BNP Paribas’s corporate-banking European services such as cash management and trade finance are housed in Brussels. The bank’s Belgian consumer-banking unit is the country’s largest bank by deposits.

In Italy, BNP Paribas acquired BNL in 2006 for 9 billion euros and it has more than 1,000 outlets. The bank helps Italian companies operating abroad with services such as cash management, trade finance and lending through “Italian desks” active in BNP’s units in other countries.

In Spain, BNP Paribas’s corporate- and investment-banking unit has 340 employees in Madrid, Barcelona, A Coruna, Bilbao and Valencia and 15 billion euros of assets, according to a Spanish presentation on the bank’s website.

Among its Spanish activities, BNP also has a car-fleets leasing operation, a private-banking business and owns 50 percent of mortgage-lender UCI, a venture with Banco Santander SA. (SAN) UCI manages 11.8 billion euros in assets, the bank said.

Rating Cut

BNP Paribas was among 15 global banks -- including French rivals Credit Agricole SA (ACA) and Societe Generale SA (GLE) -- downgraded by Moody’s on June 21. Moody’s action on BNP Paribas was partly prompted by funding needs at the bank’s Rome-based unit BNL.

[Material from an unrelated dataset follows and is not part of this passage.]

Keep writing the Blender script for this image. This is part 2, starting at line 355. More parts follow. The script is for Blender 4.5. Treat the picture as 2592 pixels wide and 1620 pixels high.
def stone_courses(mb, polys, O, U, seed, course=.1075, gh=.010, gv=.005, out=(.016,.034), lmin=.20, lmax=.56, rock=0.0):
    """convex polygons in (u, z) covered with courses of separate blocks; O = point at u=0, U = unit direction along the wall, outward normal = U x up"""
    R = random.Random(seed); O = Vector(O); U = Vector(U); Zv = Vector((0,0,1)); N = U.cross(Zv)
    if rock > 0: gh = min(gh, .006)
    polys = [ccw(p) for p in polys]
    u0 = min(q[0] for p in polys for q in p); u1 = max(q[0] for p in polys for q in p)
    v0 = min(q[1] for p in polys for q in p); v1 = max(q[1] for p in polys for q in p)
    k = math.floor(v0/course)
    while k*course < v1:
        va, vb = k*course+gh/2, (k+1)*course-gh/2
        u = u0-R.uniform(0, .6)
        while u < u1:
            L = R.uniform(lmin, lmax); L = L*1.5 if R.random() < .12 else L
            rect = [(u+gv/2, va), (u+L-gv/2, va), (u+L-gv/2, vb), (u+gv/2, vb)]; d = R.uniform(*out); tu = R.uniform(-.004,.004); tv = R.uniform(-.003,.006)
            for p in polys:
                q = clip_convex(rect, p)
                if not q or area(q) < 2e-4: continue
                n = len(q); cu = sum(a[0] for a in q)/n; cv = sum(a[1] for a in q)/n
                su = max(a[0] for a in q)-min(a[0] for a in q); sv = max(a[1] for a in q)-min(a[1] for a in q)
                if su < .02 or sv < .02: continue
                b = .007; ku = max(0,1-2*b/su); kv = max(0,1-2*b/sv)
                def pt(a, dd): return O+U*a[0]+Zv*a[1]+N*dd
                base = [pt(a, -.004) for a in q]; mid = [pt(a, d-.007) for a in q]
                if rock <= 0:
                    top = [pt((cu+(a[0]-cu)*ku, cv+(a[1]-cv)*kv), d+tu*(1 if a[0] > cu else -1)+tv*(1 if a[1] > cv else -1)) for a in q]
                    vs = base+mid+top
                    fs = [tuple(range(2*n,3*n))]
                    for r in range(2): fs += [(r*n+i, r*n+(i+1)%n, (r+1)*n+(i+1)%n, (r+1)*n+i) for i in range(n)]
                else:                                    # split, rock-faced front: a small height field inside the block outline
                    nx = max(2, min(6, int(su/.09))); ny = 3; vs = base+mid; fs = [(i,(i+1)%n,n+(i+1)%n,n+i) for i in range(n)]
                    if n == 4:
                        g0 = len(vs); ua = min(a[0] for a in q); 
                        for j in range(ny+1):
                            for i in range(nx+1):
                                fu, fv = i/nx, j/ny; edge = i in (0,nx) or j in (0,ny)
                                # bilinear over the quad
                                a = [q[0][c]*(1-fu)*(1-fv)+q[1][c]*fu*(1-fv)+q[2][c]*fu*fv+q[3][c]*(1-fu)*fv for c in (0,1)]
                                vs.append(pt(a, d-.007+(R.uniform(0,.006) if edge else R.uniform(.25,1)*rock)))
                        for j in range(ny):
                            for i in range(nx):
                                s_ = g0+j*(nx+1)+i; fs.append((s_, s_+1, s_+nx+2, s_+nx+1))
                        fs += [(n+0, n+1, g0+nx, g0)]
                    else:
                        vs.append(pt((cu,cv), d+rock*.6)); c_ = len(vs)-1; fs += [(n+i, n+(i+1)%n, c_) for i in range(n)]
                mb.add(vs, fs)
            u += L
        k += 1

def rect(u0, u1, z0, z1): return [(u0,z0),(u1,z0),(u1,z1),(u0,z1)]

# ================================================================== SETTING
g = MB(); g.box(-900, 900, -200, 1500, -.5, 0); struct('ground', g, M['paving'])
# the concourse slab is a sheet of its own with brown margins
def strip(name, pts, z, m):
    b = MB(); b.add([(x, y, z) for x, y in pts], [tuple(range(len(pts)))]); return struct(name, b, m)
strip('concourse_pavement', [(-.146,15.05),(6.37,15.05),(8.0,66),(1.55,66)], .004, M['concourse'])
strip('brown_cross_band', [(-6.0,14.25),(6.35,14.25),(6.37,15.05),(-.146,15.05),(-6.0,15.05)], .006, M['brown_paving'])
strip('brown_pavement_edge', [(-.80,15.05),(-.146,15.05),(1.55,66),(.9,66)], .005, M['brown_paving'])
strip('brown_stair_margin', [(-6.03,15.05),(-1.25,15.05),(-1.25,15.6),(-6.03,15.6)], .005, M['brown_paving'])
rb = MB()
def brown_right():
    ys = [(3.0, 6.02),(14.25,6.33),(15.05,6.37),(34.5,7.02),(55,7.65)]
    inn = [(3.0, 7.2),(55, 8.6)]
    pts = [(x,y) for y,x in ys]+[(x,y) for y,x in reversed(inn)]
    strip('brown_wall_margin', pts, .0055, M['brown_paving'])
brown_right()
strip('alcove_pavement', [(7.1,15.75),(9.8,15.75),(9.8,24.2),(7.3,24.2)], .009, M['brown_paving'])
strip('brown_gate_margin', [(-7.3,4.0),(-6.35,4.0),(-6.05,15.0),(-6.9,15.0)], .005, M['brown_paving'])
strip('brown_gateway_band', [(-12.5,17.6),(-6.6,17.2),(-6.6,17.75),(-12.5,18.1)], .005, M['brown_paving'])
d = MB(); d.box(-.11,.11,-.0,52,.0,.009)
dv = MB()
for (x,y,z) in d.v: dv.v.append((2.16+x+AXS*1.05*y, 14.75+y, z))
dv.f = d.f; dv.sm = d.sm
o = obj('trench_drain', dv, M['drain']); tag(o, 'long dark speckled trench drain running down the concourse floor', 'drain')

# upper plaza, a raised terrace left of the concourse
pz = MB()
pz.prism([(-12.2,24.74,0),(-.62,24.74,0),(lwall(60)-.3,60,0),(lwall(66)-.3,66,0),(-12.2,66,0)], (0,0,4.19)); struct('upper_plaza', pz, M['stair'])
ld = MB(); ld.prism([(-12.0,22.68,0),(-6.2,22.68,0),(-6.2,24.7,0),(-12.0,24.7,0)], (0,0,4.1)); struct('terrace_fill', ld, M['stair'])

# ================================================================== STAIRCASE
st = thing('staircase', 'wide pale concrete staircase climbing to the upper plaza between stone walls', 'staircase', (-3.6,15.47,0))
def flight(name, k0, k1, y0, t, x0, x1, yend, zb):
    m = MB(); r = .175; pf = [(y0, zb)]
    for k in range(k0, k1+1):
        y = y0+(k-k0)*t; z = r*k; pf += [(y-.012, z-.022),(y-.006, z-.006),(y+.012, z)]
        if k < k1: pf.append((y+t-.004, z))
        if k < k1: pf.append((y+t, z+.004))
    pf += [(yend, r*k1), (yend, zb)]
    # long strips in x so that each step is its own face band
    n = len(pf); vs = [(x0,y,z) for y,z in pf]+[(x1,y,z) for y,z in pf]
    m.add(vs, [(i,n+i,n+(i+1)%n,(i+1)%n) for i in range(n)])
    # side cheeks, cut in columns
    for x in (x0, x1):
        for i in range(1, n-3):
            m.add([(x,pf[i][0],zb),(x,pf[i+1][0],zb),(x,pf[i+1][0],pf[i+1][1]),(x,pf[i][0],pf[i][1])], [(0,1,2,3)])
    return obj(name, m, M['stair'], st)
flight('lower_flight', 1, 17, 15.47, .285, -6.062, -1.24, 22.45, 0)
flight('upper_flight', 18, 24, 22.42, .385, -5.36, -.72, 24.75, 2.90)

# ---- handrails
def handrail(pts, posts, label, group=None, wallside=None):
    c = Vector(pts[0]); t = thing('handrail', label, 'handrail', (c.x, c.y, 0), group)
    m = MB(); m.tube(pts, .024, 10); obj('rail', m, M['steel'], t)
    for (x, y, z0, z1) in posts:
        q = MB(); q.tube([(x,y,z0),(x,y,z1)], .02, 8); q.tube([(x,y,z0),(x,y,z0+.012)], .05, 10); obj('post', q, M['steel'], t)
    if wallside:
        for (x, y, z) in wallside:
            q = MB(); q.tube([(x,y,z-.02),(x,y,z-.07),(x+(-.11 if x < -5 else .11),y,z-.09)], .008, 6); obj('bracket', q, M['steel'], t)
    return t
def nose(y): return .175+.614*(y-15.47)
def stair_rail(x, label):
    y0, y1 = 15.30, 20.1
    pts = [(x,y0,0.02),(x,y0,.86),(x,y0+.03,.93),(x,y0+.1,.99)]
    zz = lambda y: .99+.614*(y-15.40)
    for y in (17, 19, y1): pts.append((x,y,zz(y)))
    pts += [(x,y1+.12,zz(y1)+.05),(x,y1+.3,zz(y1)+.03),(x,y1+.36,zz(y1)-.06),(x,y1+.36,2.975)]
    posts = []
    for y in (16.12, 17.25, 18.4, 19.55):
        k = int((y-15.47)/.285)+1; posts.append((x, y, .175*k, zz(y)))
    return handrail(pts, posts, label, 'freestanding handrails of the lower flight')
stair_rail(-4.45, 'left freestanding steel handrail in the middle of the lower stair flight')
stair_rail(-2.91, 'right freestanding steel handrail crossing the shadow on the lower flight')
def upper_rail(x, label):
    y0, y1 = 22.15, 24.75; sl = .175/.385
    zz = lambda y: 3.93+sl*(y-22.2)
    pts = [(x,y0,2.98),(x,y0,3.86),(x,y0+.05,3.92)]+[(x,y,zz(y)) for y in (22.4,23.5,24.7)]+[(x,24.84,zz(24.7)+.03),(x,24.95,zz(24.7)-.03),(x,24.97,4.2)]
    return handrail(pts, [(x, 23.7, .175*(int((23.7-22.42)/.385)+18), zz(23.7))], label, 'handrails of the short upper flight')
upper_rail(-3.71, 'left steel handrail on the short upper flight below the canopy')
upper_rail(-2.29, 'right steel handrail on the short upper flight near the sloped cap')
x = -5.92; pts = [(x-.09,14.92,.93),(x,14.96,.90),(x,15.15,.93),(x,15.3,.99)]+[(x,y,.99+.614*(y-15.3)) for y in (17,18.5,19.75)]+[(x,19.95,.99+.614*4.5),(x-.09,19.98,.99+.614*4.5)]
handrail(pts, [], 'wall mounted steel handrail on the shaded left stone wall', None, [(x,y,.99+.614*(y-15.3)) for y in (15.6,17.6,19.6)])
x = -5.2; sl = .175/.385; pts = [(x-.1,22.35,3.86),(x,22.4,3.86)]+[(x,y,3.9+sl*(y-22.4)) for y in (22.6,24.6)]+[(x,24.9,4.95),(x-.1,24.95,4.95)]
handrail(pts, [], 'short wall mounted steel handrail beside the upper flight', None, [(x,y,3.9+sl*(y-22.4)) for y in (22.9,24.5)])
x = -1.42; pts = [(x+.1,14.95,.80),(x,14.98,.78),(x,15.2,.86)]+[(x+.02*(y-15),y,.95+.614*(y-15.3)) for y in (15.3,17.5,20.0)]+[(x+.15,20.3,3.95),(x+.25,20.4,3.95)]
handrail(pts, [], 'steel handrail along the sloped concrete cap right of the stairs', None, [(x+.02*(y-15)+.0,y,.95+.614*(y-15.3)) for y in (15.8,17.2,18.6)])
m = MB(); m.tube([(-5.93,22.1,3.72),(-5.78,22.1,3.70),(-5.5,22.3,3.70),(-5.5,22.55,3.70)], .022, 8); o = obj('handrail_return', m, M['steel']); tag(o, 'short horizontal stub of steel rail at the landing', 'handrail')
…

“Over time BNL may be required to reduce its use of parental funding, which may in turn create pressure to reduce its balance sheet,” the ratings company said.

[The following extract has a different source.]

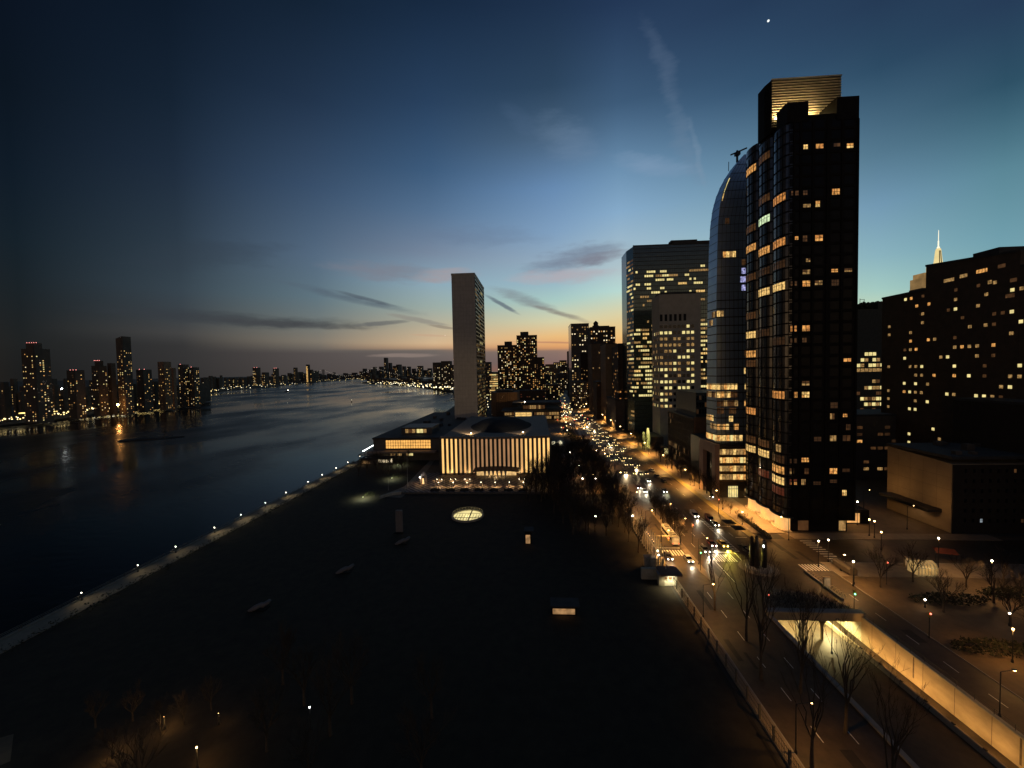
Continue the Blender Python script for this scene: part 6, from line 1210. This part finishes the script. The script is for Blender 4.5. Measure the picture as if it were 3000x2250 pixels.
for i in range(20):  # unseen lamps added along the barrier to light the ramp wall evenly
    y = -2 + i * 5; zr_ = -6 + (97 - y) * 4.8 / 157 + 1.0; o = thing('added_barrier_light', 'tiny added lamp on the ramp barrier washing the pale tunnel wall', 'lamp', (75.2, y, zr_), 'added wall-wash lamps on the barrier')
    MB().box(75.05, 75.35, y - .25, y + .25, zr_, zr_ + .22).build('housing', STEEL, o)
    lamp(o, (75.6, y, zr_ + .5), 150 if y < 45 else 210 if y < 66 else 340 if y < 80 else 560, (1, .54, .18), .4, 'SPOT', 172, to=(78.4, y, zr_ + .6), blend=.3)
o_ = atz(2437, 1915, -5.4); street_lamp(tuple(o_), 'tall slim lamp pole standing before the tunnel mouth', None, 0, h=8.2, arm=1.2, r=.05)
for y in (150, 169):  # two lamps added to light the wall, each with an extra aimed spot
    l_ = street_lamp((137, y, 0), 'added sodium street lamp washing the plain tan concrete wall', 'added lamps before the tan wall', 500, arm=2.2, r=.16, h=9); lamp(l_, (138.6, y - 2, 9.8), 1000, (1, .52, .17), .3, 'SPOT', 160, to=(149, y, 15), blend=1.0)
for i in range(46):
    px = g.uniform(1640, 1672) if i < 22 else g.uniform(1625, 1730); py = g.uniform(1172, 1262) if i < 22 else g.uniform(1175, 1235); p = atz(px, py, 6)
    o = thing('city_lamp', 'glowing lamp in the thick cluster where the avenue narrows', 'lamp', (p.x, p.y, 0), 'clustered lamps of the far avenue'); MB().tube((p.x, p.y, 0), (p.x, p.y, 5.6), .12, n=5).build('pole', STEEL, o); MB().ball(p, .3 + .0006 * p.y, 7, 4).build('globe', g.choice((GLOWY, GLOWY, GLOWY, GLOWW, GLOWW, GLOWR)), o)
    if i % 4 == 0: lamp(o, p + Vector((0, 0, -1.2)), 9000, (1, .56, .2), .4, 'SPOT', 160)
for i in range(34):
    px = g.uniform(1424, 1440) if i < 16 else g.uniform(1500, 1620); py = g.uniform(1140, 1196) if i < 16 else g.uniform(1150, 1185); p = atz(px, py, 4)
    o = thing('city_lamp', 'glowing lamp on the streets just beyond the slab and library', 'lamp', (p.x, p.y, 0), 'lamps beyond the slab'); MB().tube((p.x, p.y, 0), (p.x, p.y, 3.6), .12, n=5).build('pole', STEEL, o); MB().ball(p, .3 + .0006 * p.y, 7, 4).build('globe', g.choice((GLOWY, GLOWW)), o)
# the black park below: path lamps
for px, py, h, pw, b_, lab in ((907, 2072, 4, 20, 'c', 'lone cool path lamp in the black park'), (576, 2190, 3.5, 500, 'y', 'warm path lamp half hidden by bare trees'), (480, 2100, 2.2, 350, 'y', 'low garden lamp under the bare trees'), (330, 2175, 2.0, 400, 'y', 'low garden lamp at the bottom of the black park'), (640, 2090, 2.0, 60, 'y', 'faint low lamp deep in the black park')):
    p = atz(px, py, h); l_ = street_lamp((p.x, p.y, 0), lab, None, 0, bulb=b_ if px > 560 and px != 640 else 'y', h=h, ball=True, r=.12 if px in (907, 576) else .03); lamp(l_, (p.x + .3, p.y, h - .3), pw * .5, (1, .52, .16) if b_ == 'y' else (.9, .95, 1), .2, 'POINT')
for i, (px, py) in enumerate(((280, 2130), (390, 2110), (470, 2150), (540, 2120), (330, 2220), (620, 2080))):
    p = atz(px, py, 0); tree((p.x, p.y, -.1), 'low bare tree caught in the warm park lamplight', 'lamplit park trees', TP, .55, i)
pp = MB(); pp.poly([atz(-30, 2170, -.08), atz(40, 2150, -.08), atz(30, 2230, -.08), atz(-40, 2260, -.08)]); struct('park_path', pp, PAVE2); p = atz(-60, 2190, 4); street_lamp((p.x, p.y, 0), 'path lamp just outside the picture edge lighting pale paving', None, 22, (.95, 1, .8), 'c', 4, ball=True, r=.15)
# ================================================================== VEHICLES
TYRE = mat('tyre_rubber', (.02, .02, .02), .9); RIM = mat('wheel_rim', (.35, .35, .36), .3, metal=.8); CGL = glass('car_glass', (.01, .01, .012), .05)
HL = glow('headlight', (1, .93, .76), 26); HLY = glow('yellow_headlight', (1, .85, .2), 24); HLF = glow('far_headlight', (1, .72, .33), 8); TL = glow('tail_light', (1, .04, .02), 3)
def paint(n, c): return mat('paint_' + n, c, .3, .05, 1, .2, .6)
PAINTS = {'silver': paint('silver', (.40, .40, .41)), 'black': paint('black', (.015, .015, .017)), 'white': paint('white', (.72, .71, .69)), 'red': paint('red', (.12, .02, .015)), 'grey': paint('grey', (.10, .10, .11)), 'yellow': paint('yellow', (.6, .38, .03))}
def side(body, w, x0):  # a body shell lofted across its width from a side profile (y forward = -Y)
    return [[(sx * (w - ins), y, z) for y, z in prof] for sx, ins, prof in body]
def car_proto(kind, col, lab, hl=HL):
    t_ = thing('parked_car' if kind == 'parked' else 'car', lab, 'car', (0, 0, 0)); w = .92; van = kind == 'van'
    lo = [(-2.25, .35), (-2.3, .62), (-2.2, .80), (-1.2, .95), (.0, 1.0), (1.5, .98), (2.2, .92), (2.28, .6), (2.2, .35)] if not van else [(-2.5, .35), (-2.55, .75), (-2.45, .95), (-1.7, 1.1), (0, 1.12), (1.5, 1.12), (2.4, 1.1), (2.5, .7), (2.45, .35)]
    m_ = MB(); m_.loft([[(sx * w * f_, y, .35 + (z - .35) * zf) for y, z in lo] for sx, f_, zf in ((-1, .93, .92), (-1, 1.0, .97), (-1, .9, 1.0), (1, .9, 1.0), (1, 1.0, .97), (1, .93, .92))], cap=True)
    m_.build('body', PAINTS[col], t_, smooth=False)
    top = [(-1.25, .95), (-.45, 1.43), (.75, 1.46), (1.75, .99)] if not van else [(-1.75, 1.1), (-1.1, 1.95), (2.2, 2.0), (2.42, 1.1)]
    c_ = MB(); c_.loft([[(sx * ww, y, z) for (y, z), ww in zip(top, (.86, .68, .68, .84) if not van else (.88, .8, .8, .88))] for sx in (-1, 1)], cap=True); c_.build('cabin_glass', CGL, t_)
    rf = MB(); (y1, z1), (y2, z2) = top[1], top[2]; rw = .70 if not van else .82; rf.box(-rw, rw, y1 - .06, y2 + .06, (z1 + z2) / 2 - .02, max(z1, z2) + .05)
    if van: rf.box(-.9, .9, .1, 2.44, 1.05, 1.99)
    rf.build('roof', PAINTS[col], t_)
    for x in (-.8, .8):
        for y in (-1.42, 1.38): wh = MB().tube((x - .11, y, .33), (x + .11, y, .33), .33, n=14).build('wheel', TYRE, t_); s = 1 if x > 0 else -1; MB().tube((x + s * .111, y, .33), (x + s * .125, y, .33), .19, n=10).build('rim', RIM, wh)
    for x in (-.66, .66):
        if hl: MB().ball((x, -2.27 if not van else -2.52, .66 if not van else .8), .17, 8, 5).build('headlight', hl, t_)
        else: MB().ball((x, -2.24, .66), .12, 8, 5).build('headlight', CGL, t_)
        MB().box(x - .18, x + .18, 2.2 if not van else 2.45, 2.32 if not van else 2.56, .66, .84).build('tail_light', TL if kind != 'parked' else mat('tail_plastic', (.2, .02, .02), .4), t_)
    return t_
def beams(t_, col=(1, .84, .56), pw=1500):
    b = base(t_); lamp(t_, b + Vector((0, -2.9, .75)), pw, col, .15, 'SPOT', 78, to=b + Vector((0, -12, -.2)), blend=.8)
def put(px, py, kind, col, lab, rz=0.0, hl=HL, pw=1500, bc=(1, .84, .56), beam=True, grp=None):
    t_ = car_proto(kind, col, lab, hl)
    if beam and hl: beams(t_, bc, pw)
    if grp: t_['group'] = grp
    p = atz(px, py, 0); t_.location = (p.x, p.y, -.03); t_.rotation_euler = (0, 0, rz); return t_
put(2034, 1512, 'van', 'white', 'white van with lit headlights alone in the middle avenue lane')
put(2093, 1537, 'car', 'black', 'black sedan leading the inland lane past the ladder line'); put(2078, 1524, 'van', 'red', 'dark red van just behind the black sedan', pw=500)
put(2084, 1596, 'car', 'red', 'dark red sedan waiting at the wide crosswalk, middle of three', pw=3600); put(2117, 1597, 'car', 'yellow', 'car with yellow headlights at the wide crosswalk', hl=HLY, bc=(1, .80, .10), pw=6500); put(2064, 1613, 'car', 'grey', 'grey sedan at the wide crosswalk beside the traffic island', pw=3200)
put(2016, 1641, 'car', 'silver', 'silver sedan pulling away past the fence-side crosswalk', pw=900); put(1957, 1634, 'car', 'black', 'dark car waiting by the fence with one bright headlight', pw=300)
put(1898, 1410, 'car', 'silver', 'silver car farther up the avenue between bare trees'); put(1945, 1441, 'car', 'grey', 'grey car ahead of the lone white van'); put(2092, 1456, 'car', 'black', 'dark car turning at the pink portal', rz=-.9, pw=500); put(1870, 1430, 'car', 'red', 'dark red car beside the bare island trees'); put(1888, 1441, 'car', 'white', 'white car with a pale pool of light before it')
for px, py, c, lab in ((1910, 1380, 'white', 'white parked car with no lights by the inland kerb'), (1925, 1398, 'grey', 'grey parked car behind the white parked car'), (1945, 1412, 'black', 'black parked car by the inland kerb'), (2180, 1610, 'black', 'black parked car beside the island of dark columns'), (2193, 1620, 'grey', 'grey parked car nearest the dark columns')): put(px, py, 'parked', c, lab, hl=None, beam=False, rz=.1)
# dense traffic coming up the avenue
protos = [car_proto('car', c, 'x', HLF) for c in ('black', 'silver', 'grey', 'yellow', 'white')]
g = random.Random(15); n = 0; first = {}
lanes = (50.0, 53.2, 56.6, 60.0, 63.4, 67.0)
for li, x in enumerate(lanes):
    y = 222 + g.uniform(0, 8)
    while y < 470:
        if not (y > 380 and g.random() < .35) and not (li < 2 and y < 250) and not (li == 5 and y < 300):
            pr = g.choice(protos); rz = g.uniform(-.03, .03)
            if id(pr) not in first: pr.location = (x, y, -.03); pr['label'] = 'car in the dense headlight traffic on the avenue'; pr['group'] = 'oncoming avenue traffic'; first[id(pr)] = 1
            else: dup(pr, (x + g.uniform(-.3, .3), y, -.03), rz, 'car in the dense headlight traffic on the avenue', 'oncoming avenue traffic')
            n += 1
        y += g.uniform(10, 25) * (1 if y < 340 else 1.15)
for i, (x, y) in enumerate(((51, 228), (56, 262), (60, 240), (63, 290), (58, 310), (53, 330), (62, 350), (57, 390), (54, 420), (60, 450))):
    # pooled headlight glow on the road comes from a few shared beams carried by dim lead cars
    c_ = car_proto('car', 'black', 'leading black car throwing a beam along the packed avenue', HLF); c_['group'] = 'beam-throwing traffic cars'; beams(c_, (1, .72, .38), 6500); c_.location = (x + 1.0, y + 3, -.03)
FARC = MB().loft([[(sx, y, z) for y, z in ((-2.2, .4), (-2.2, .8), (-1, 1), (-.4, 1.45), (.8, 1.45), (1.8, 1), (2.2, .8), (2.2, .4))] for sx in (-.9, .9)]); FARC.ball((-.65, -2.4, .7), .36, 6, 4, m=1); FARC.ball((.65, -2.4, .7), .36, 6, 4, m=1); FM = FARC.mesh('far_car', [PAINTS['black'], GLOWY])
for i in range(46):
    y = 480 + 900 * g.random() ** 1.4; x = 46 + g.choice((0, 4, 8, 12, 16, 20)) * .95; tag(inst('far_car', FM, (x, y, -.03), sc=1 + y / 2500), 'tiny far car with headlights where the avenue narrows', 'car', 'far avenue cars')
# city bus with its lit tail by the fence-side crosswalk
p = atz(1984, 1600, 0); b = thing('city_bus', 'long pale city bus with a glowing end panel by the fence-side crosswalk', 'bus', (p.x - .4, p.y, -.03)); x, y = p.x - .4, p.y
q = MB(); q.loft([[(x + a * 1.28 * w, yy, z) for a, z in ((-1, .45), (-1, 2.85), (-.8, 3.1), (.8, 3.1), (1, 2.85), (1, .45))] for yy, w in ((y, .97), (y + .25, 1), (y + 11.8, 1), (y + 12, .97))]); q.build('body', paint('bus', (.55, .50, .42)), b)
MB().box(x + 1.285, x + 1.30, y + .8, y + 11.4, 1.5, 2.5).build('window', CGL, b); MB().box(x - 1.30, x - 1.285, y + .8, y + 11.4, 1.5, 2.5).build('window', CGL, b)
MB().quad((x - 1.1, y - .02, .7), (x + 1.1, y - .02, .7), (x + 1.1, y - .02, 2.9), (x - 1.1, y - .02, 2.9)).build('end_panel', glow('bus_panel', (1, .66, .25), .5, .35, 1.2), b)
for k in range(3): MB().box(x - .7, x + .7, y + 2 + k * 3.4, y + 3.8 + k * 3.4, 3.1, 3.42).build('roof_unit', mat('unit_grey', (.3, .28, .25), .7), b)
for sx in (-1.05, 1.05):
    for yy in (2.4, 9.2): MB().tube((x + sx - .16, y + yy, .48), (x + sx + .16, y + yy, .48), .48, n=14).build('wheel', TYRE, b)
    MB().box(x + sx * .9 - .14, x + sx * .9 + .14, y - .06, y - .02, .75, 1.0).build('tail_light', TL, b)
p = atz(2500, 1690, 0); o = thing('trailer', 'dark covered trailer parked under the plaza lamp', 'trailer', tuple(p)); MB().loft([[(p.x + a * 1.1, p.y + yy, z) for a, z in ((-1, .6), (-1, 2.0), (-.6, 2.5), (.6, 2.5), (1, 2.0), (1, .6))] for yy in (0, 6.5)]).build('cover', mat('tarpaulin', (.10, .08, .06), .8), o)
for sx in (-1, 1): MB().tube((p.x + sx * 1.0 - .1, p.y + 3.2, .4), (p.x + sx * 1.0 + .1, p.y + 3.2, .4), .4, n=12).build('wheel', TYRE, o)
hp = [atz(2880, 1900, 0), atz(2990, 1730, 0)]
for (px, py, r, lab) in ((2905, 1905, 5, 'black rounded hedge mass on the dim inland corner'), (2960, 1745, 5, 'black hedge along the inland pavement'), (2780, 1762, 6, 'long black hedge bed across the plaza')):
    p = atz(px, py, 0); q = MB(); gg_ = random.Random(px)
    for _ in range(900): a, rr_ = gg_.uniform(0, 6.28), math.sqrt(gg_.random()); v = p + Vector((math.cos(a) * rr_ * r * 1.6, math.sin(a) * rr_ * 2.4, gg_.uniform(.1, 1.9 * (1 - rr_ * .4)))); q.poly([v, v + Vector((gg_.uniform(-.5, .5), gg_.uniform(-.5, .5), .4)), v + Vector((gg_.uniform(-.5, .5), gg_.uniform(-.5, .5), 0))])
    tag(q.build('hedge', mat('hedge_leaf', (.03, .035, .018)), origin=p), lab, 'hedge')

At the end of 2011, BNL borrowed 5.2 billion euros from the European Central Bank in its three-year loan program at 1 percent, according to BNL’s financial statements. BNP Paribas declined to give details on BNL’s use of a second round of long- term funds the ECB provided to the region’s lenders in February.

BNL had 32.2 billion euros of deposits at the end of March, 1.6 percent higher than a year earlier, BNP Paribas said May 4. Loans at the Italian retail-banking unit were at 71.3 billion euros by the end of the first quarter, almost unchanged from a year earlier, it said.